Afastando Nuvens Sombrias
Afastando Nuvens Sombrias
Sento no restaurante ainda vazio; são 11:30, final de manhã. Descanso os cotovelos na mesa e junto as mãos. Estou “andando” para posturas e regras sociais, e sinto uma leve impaciência. Um olhar rápido para o buffet de saladas, parcialmente montado, já me informa que irão demorar para realizar o meu pedido. Ultimamente, tenho me sentido sorumbático, diria, perigosamente reflexivo e pouco afeito a amabilidades. Tive uma perda recente e, embora a pessoa em questão tenha vivido uma vida plena — faleceu aos 89 anos —, ainda que eu entenda a morte como uma entrada em outra dimensão, fato é que filosofia nenhuma te prepara para ver um ente querido sobre uma mesa. Mas esse tema da morte é secundário, já que nada é permanente; ele só entrou para traduzir meu estado de espírito momentâneo.
Decido lançar luz sobre a situação, mudar o padrão de pensamentos, ajustar a postura, respirar corretamente e praticar a concentração, pois meus recursos ainda não contemplam a oração. Esta, afinal, exige ser guiada pela emoção, devoção, sentimento, confiança e fé. Meu processo de desenvolvimento espiritual nesta vida segue pelo caminho da razão e da lógica, um caminho muito árido e solitário. Penso, relacionando a questão ao momento presente, o quanto mais fácil seria se fosse um caminho pela fé: acreditar sem questionar, sentir-se parte de tudo que é e sempre será, e obter a certeza de que todos os eventos que nos atingem estão em sincronia, com o objetivo único de nos fazer crescer. Há que se equilibrar as coisas, adotando um aprendizado que satisfaça mente e coração, pois somente a lógica e a razão nos afastam do necessário amor que nos impulsiona para a devoção. Continuo o processo, decidindo que o ponto de concentração será o ambiente em que estou.
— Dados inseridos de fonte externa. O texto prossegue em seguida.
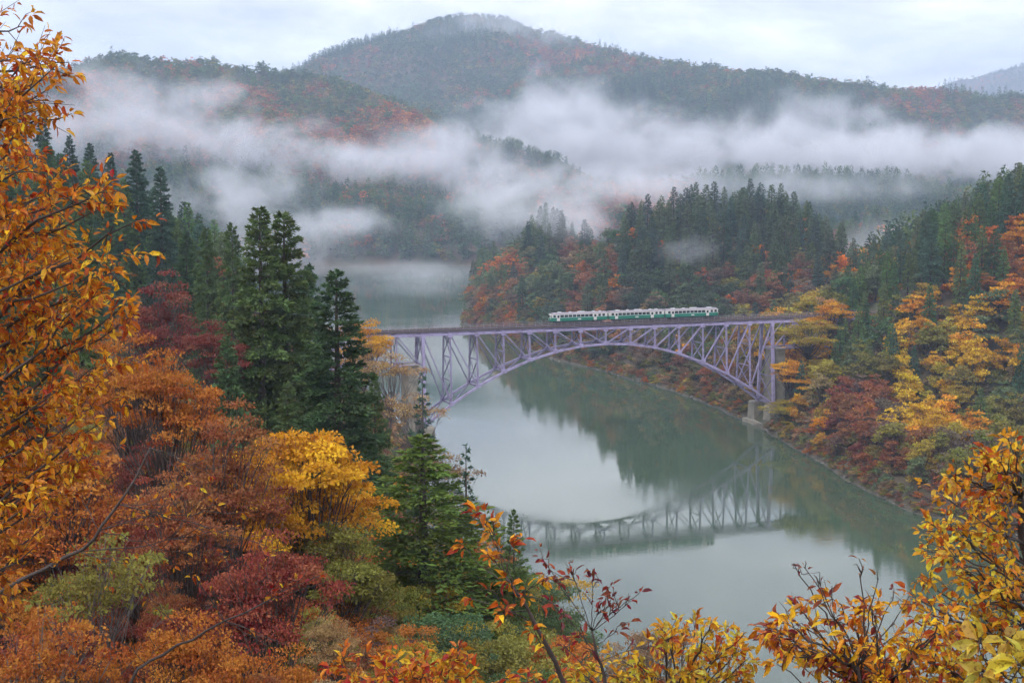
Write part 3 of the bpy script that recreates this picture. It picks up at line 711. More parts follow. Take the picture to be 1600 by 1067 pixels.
# ------------------------------------------------------------------ mid-distance woods
def zone(u, v, x, y, z, r_):
    """what grows where: chance of cedar and the leaf colours of the slope"""
    if y < 460 and x < -5:
        if u < 330: return .75, ['maroon', 'rust', 'olive']
        if u < 560: return .45, ['olive', 'rust', 'redbrown', 'yolive']
        return .12, ['tan', 'brown', 'olive', 'rust', 'gold']
    if x < -60 and y < 1250: return .5, ['olive', 'tan', 'brown']
    if x > 95 and y < 640 or (u > 1225 and y < 620):                      # right bank
        if v > 690: return .0, ['olive', 'brown', 'dusk', 'olive', 'redbrown', 'sage', 'yolive']
        if u < 1300: return .04, ['yolive', 'gold', 'olive', 'yolive', 'tan']
        if u < 1400 and v > 600: return .02, ['redbrown', 'maroon', 'dusk', 'red', 'olive']
        if u < 1400: return .62, ['olive', 'green', 'yolive', 'sage']
        if u > 1490 and 360 < v < 470: return .3, ['rust', 'redbrown', 'orange']
        if v < 450: return .93, ['rust', 'olive']
        if u < 1530: return .05, ['yellow', 'gold', 'yellow', 'yolive', 'olive']
        return .25, ['olive', 'sage', 'gold', 'brown', 'yolive']
    if y < 1000:                                                        # headland
        if u > 1290: return .3, ['tan', 'orange', 'sage', 'olive', 'gold']
        if u > 970:
            if v < 398 + max(0, (1060 - u)) * .4: return .96, ['yolive', 'rust']
            if u > 1165 and v < 470: return .45, ['rust', 'brown', 'olive', 'redbrown']
            if v < 430: return .62, ['green', 'sage', 'redbrown', 'olive']
            if v < 520: return .08, ['green', 'sage', 'green', 'brown', 'green', 'rust', 'olive']
            return .03, ['brown', 'tan', 'olive', 'redbrown', 'green', 'rust', 'gold', 'maroon']
        if u > 885: return .12, ['redbrown', 'brown', 'green', 'rust', 'green', 'olive', 'sage']
        if u > 815: return .5 if v < 400 else .08, ['green', 'green', 'sage', 'olive', 'brown']
        return .03, ['brown', 'rust', 'sage', 'green', 'redbrown', 'olive', 'rust']
    return .5, ['rust', 'tan', 'brown', 'olive', 'redbrown']
cand = []
def scatter(x0, x1, y0, y1, sp):
    X, Y = np.meshgrid(np.arange(x0, x1, sp), np.arange(y0, y1, sp))
    X = (X + rng.uniform(-.42, .42, X.shape) * sp).ravel(); Y = (Y + rng.uniform(-.42, .42, Y.shape) * sp).ravel()
    Z = sheet(X, Y); return X, Y, Z
X1, Y1, Z1 = scatter(-460, 560, 110, 1320, 6.3)
rd1 = river_dist(X1, Y1)
u1, v1, zz1 = proj(X1, Y1, Z1 + 8)
k = (rd1 > 1.5) & (Z1 > .5) & (u1 > -40) & (u1 < 1640) & (v1 > 150) & (v1 < 1120) & terrain_vis(X1, Y1, Z1 + 15)
# keep the strip along the track and the abutments clear
bl = np.array([math.cos(BTH), math.sin(BTH)]); bx = (X1 - BC.x) * bl[0] + (Y1 - BC.y) * bl[1]; by = -(X1 - BC.x) * bl[1] + (Y1 - BC.y) * bl[0]
k &= ~((np.abs(by) < 7.5) & (bx > -130) & (bx < 112)); k &= ~((np.abs(by) < 15) & (np.abs(bx) < HALF + 6))
k &= ~((np.abs(by + 10) < 9) & (bx < -HALF) & (bx > -100) & (Z1 > 16))
k &= ~((Y1 < 250) & (rng.random(len(X1)) < .35))
for i in np.nonzero(k)[0]:
    if Y1[i] < 135 and X1[i] > -25: continue
    pc, cols = zone(u1[i], v1[i], X1[i], Y1[i], Z1[i], rd1[i])
    con = random.random() < pc and rd1[i] > 7
    n_ = fbm(np.array([X1[i] / 26.0]), np.array([Y1[i] / 26.0]), 2)[0]
    if con:
        if random.random() < .3: continue
        H = random.uniform(17, 27) * (1.0 if Y1[i] > 300 else .7); H *= .72 if (u1[i] > 1225 and u1[i] < 1430 and Y1[i] < 640) else 1; W = H * random.uniform(.34, .44); c = random.choice(('cedar', 'cedar2', 'cedar2', 'cedar3'))
    else:
        if random.random() < .15: continue
        H = random.uniform(9, 16) * min(1, .45 + rd1[i] / 22) * (.7 if Y1[i] < 300 and X1[i] < 10 else 1); W = H * random.uniform(.72, 1.0); c = cols[int(abs(n_ * 9.7 + random.random() * 1.6)) % len(cols)]
    cand.append([X1[i], Y1[i], Z1[i], H, W, con, c, u1[i], 0])
ev = [(h[5], h) for h in heroes] + [(c[1], c) for c in cand]
ev.sort(key=lambda e_: e_[0])
for _, c in ev:
    if len(c) == 6: raster(c[0], c[1], c[2], c[3], c[4])
    else:
        uu, vt, _z = proj(c[0], c[1], c[2] + c[3]); _u, vb, _z = proj(c[0], c[1], c[2])
        c[8] = raster(float(uu), float(vt), float(vb), c[4] * F_PX / float(_z), c[5])
cand = [c for c in cand if c[8] > 0]
AREA = {'near': 'on the near slope', 'right': 'on the bank beyond the pier', 'head': 'on the headland behind the train', 'far': 'in the side valley'}
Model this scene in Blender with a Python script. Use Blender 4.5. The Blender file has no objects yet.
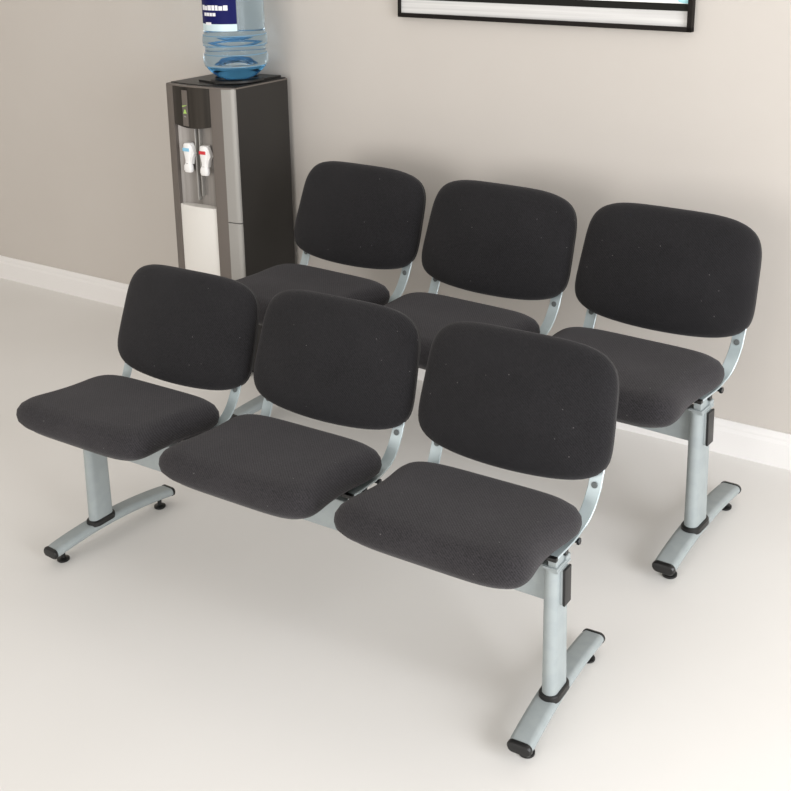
import bpy, bmesh, math, random
from mathutils import Vector, Matrix
random.seed(4)
sc = bpy.context.scene
COL = sc.collection
R = math.radians
sc.view_settings.view_transform = 'Standard'
sc.view_settings.look = 'None'
sc.view_settings.gamma = 1
sc.view_settings.use_curve_mapping = False
sc.view_settings.exposure = 0.0

# ------------------------------------------------------------------ materials
def mat(name, col, rough=.5, metal=0, spec=.5, coat=0):
    m = bpy.data.materials.new(name); m.use_nodes = True
    b = m.node_tree.nodes['Principled BSDF']
    b.inputs['Base Color'].default_value = (*col, 1)
    b.inputs['Roughness'].default_value = rough
    b.inputs['Metallic'].default_value = metal
    b.inputs['Specular IOR Level'].default_value = spec
    b.inputs['Coat Weight'].default_value = coat
    return m, m.node_tree.nodes, m.node_tree.links, b

def noise_mix(m, c1, c2, scale, detail=4, lo=.4, hi=.6, inp='Base Color', bump=0, bdist=.002, coord='Object', stretch=None):
    nt = m.node_tree; N = nt.nodes; L = nt.links; b = N['Principled BSDF']
    tc = N.new('ShaderNodeTexCoord'); no = N.new('ShaderNodeTexNoise')
    no.inputs['Scale'].default_value = scale; no.inputs['Detail'].default_value = detail
    src = tc.outputs[coord]
    if stretch:
        mp = N.new('ShaderNodeMapping'); mp.inputs['Scale'].default_value = stretch
        L.new(src, mp.inputs['Vector']); src = mp.outputs['Vector']
    L.new(src, no.inputs['Vector'])
    cr = N.new('ShaderNodeValToRGB')
    cr.color_ramp.elements[0].position = lo; cr.color_ramp.elements[0].color = (*c1, 1)
    cr.color_ramp.elements[1].position = hi; cr.color_ramp.elements[1].color = (*c2, 1)
    L.new(no.outputs['Fac'], cr.inputs['Fac']); L.new(cr.outputs['Color'], b.inputs[inp])
    if bump:
        bp = N.new('ShaderNodeBump'); bp.inputs['Strength'].default_value = bump
        bp.inputs['Distance'].default_value = bdist
        L.new(no.outputs['Fac'], bp.inputs['Height']); L.new(bp.outputs['Normal'], b.inputs['Normal'])
    return cr

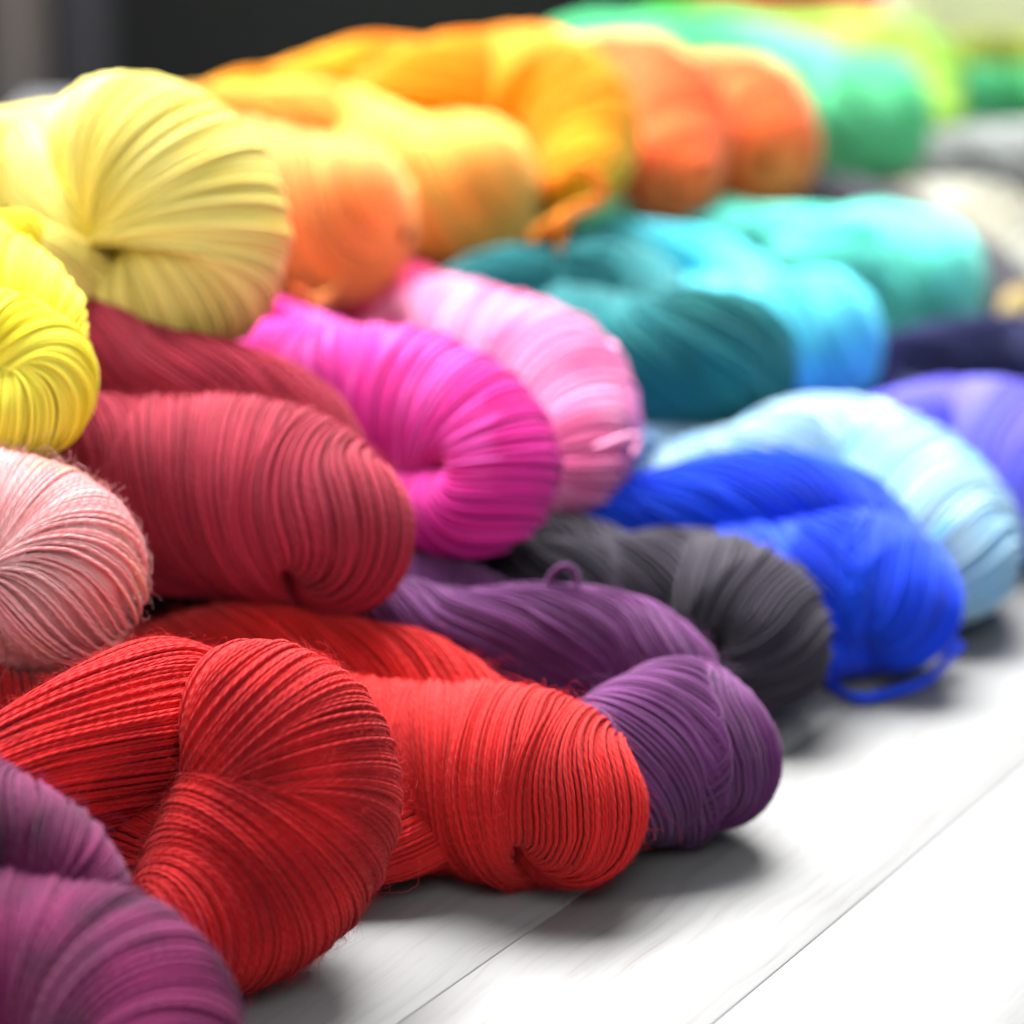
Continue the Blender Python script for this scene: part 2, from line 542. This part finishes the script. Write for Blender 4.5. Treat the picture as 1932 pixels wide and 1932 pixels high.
s = skein("deep purple skein whose folded end lies on the boards right of the orange-red skein", (1280, 1560, 0.0))
m = Y("purple", (112, 54, 114), (86, 38, 88), 0.5, 35)
strand([(980, 1445, .034, 105), (1120, 1452, .032, 132), (1230, 1430, .031, 164), (1300, 1420, .030, 172), (1352, 1445, .027, 128), (1335, 1480, .019, 88), (1240, 1495, .014, 58), (1130, 1490, .012, 48)], 66, m, s, fuzz=FZ // 2)
strand([(700, 1160, .052, 70), (850, 1200, .052, 86), (1020, 1208, .051, 102), (1180, 1224, .049, 98), (1275, 1264, .045, 76), (1310, 1310, .038, 48)], 28, m, s, fuzz=FZ // 2)
strand([(640, 1110, .055, 72), (800, 1112, .055, 68), (920, 1145, .053, 60), (1000, 1190, .05, 45)], 58, m, s, tail=0.04)
loose_yarn([(1030, 1120, .068), (1040, 1085, .074), (1065, 1068, .078), (1085, 1080, .075), (1090, 1110, .07)], m, s, w=.0024)

s = skein("near-black filler skein added as shade in the gap between the pink, rose and bright red skeins", (300, 1180, 0.0))
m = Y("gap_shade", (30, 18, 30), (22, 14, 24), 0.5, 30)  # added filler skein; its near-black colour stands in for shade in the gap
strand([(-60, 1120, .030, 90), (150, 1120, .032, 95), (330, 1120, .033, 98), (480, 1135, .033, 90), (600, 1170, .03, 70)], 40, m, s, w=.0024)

s = skein("charcoal grey skein on the boards between the purple and the royal blue skein", (1400, 1320, 0.0))
m = Y("charcoal", (56, 50, 64), (40, 36, 48), 0.5, 30)
strand([(980, 1130, .04, 110), (1150, 1140, .038, 125), (1300, 1142, .036, 142), (1405, 1185, .033, 152), (1440, 1240, .028, 118), (1395, 1285, .02, 62), (1300, 1280, .014, 50)], 56, m, s, w=.0021, clump=.0013)
strand([(880, 1045, .052, 60), (1010, 1045, .052, 75), (1140, 1070, .05, 75), (1220, 1120, .045, 60)], 40, m, s, w=.0021)

s = skein("royal blue skein on the boards with a yarn end trailing under its tip", (1650, 1270, 0.0))
m = Y("royal_blue", (22, 84, 244), (12, 62, 222), 0.5, 25)
strand([(1340, 1080, .036, 90), (1490, 1110, .034, 130), (1610, 1115, .032, 156), (1680, 1136, .031, 140), (1698, 1166, .027, 100), (1640, 1205, .017, 62), (1530, 1235, .014, 48)], 62, m, s, w=.0021, clump=.0013)
strand([(1040, 985, .055, 70), (1200, 972, .056, 72), (1350, 960, .057, 102), (1500, 966, .056, 112), (1610, 990, .053, 92), (1700, 1050, .045, 60)], 30, m, s, w=.0021, clump=.0013)
loose_yarn([(1555, 1240, .012), (1572, 1290, .004), (1622, 1316, .003), (1695, 1304, .003), (1760, 1274, .004), (1812, 1215, .012)], m, s, w=.0019, n=3)

s = skein("pale sky blue and white skein on the boards beyond the royal blue skein", (1800, 1150, 0.0))
m = Y("sky_blue", (122, 184, 230), (178, 206, 216), 0.5, 22, c2=(120, 190, 236))
strand([(1380, 900, .046, 90), (1520, 884, .045, 130), (1650, 915, .039, 146), (1755, 1000, .033, 152), (1795, 1065, .029, 122), (1750, 1120, .018, 62), (1660, 1110, .014, 50)], 58, m, s, w=.0024, clump=.0013)
strand([(1130, 855, .05, 42), (1290, 850, .05, 38), (1400, 830, .05, 36)], 20, m, s, w=.0024)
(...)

Olho para a rua e me surpreendo com um dia lindo — temperatura amena, ensolarado, radiante, típico de primavera com suas cores, viço, cheiros e promessas. Meus sentidos, agora, estão plenos. Levo este conjunto de coisas para minha visão mental e avanço no processo de concentração. Meus olhos vagueiam entre o asfalto, os veículos em movimento, os jardins, as flores, os pássaros e as árvores. E, como não basta apenas visualizar o ambiente, mas aceitar as egrégoras, emoções e pensamentos reais, passo a amar todas as coisas, todo o conjunto: as flores, árvores, o céu, a terra, as pessoas — um amor universal e fraterno que, em contrapartida, me arrebata e me preenche. Evidencio que, mesmo por alguns momentos, me conectei com a Mente Cósmica ou com meu Eu Superior, como se estivesse em um processo de contemplação.
Minha mente retorna ao restaurante, ainda vazio. Agora, minha disposição de espírito e energia vital estão revigoradas, e usufruo da plenitude, vibrando de forma semelhante. Houve um insight. No entanto, o que entendo como insights, outros podem ver como a mão de Deus ou contato com a alma, algo que só ocorre quando nossa mente não oferece obstáculos, ou seja, não está permanentemente inundada pelas informações do mundo e por preocupações com o ontem ou o amanhã. O amor ilumina e traz aceitação a todas as coisas. O que ocorreu, que classifico como uma breve lufada de amor divino afastando as nuvens sombrias que se avizinhavam, deve ser apenas uma amostra, um fragmento, uma face limitada do que é viver pleno de amor. Estar em conexão permanente com a Mente Cósmica é se fundir a ela e ser esse amor com tudo e com todos.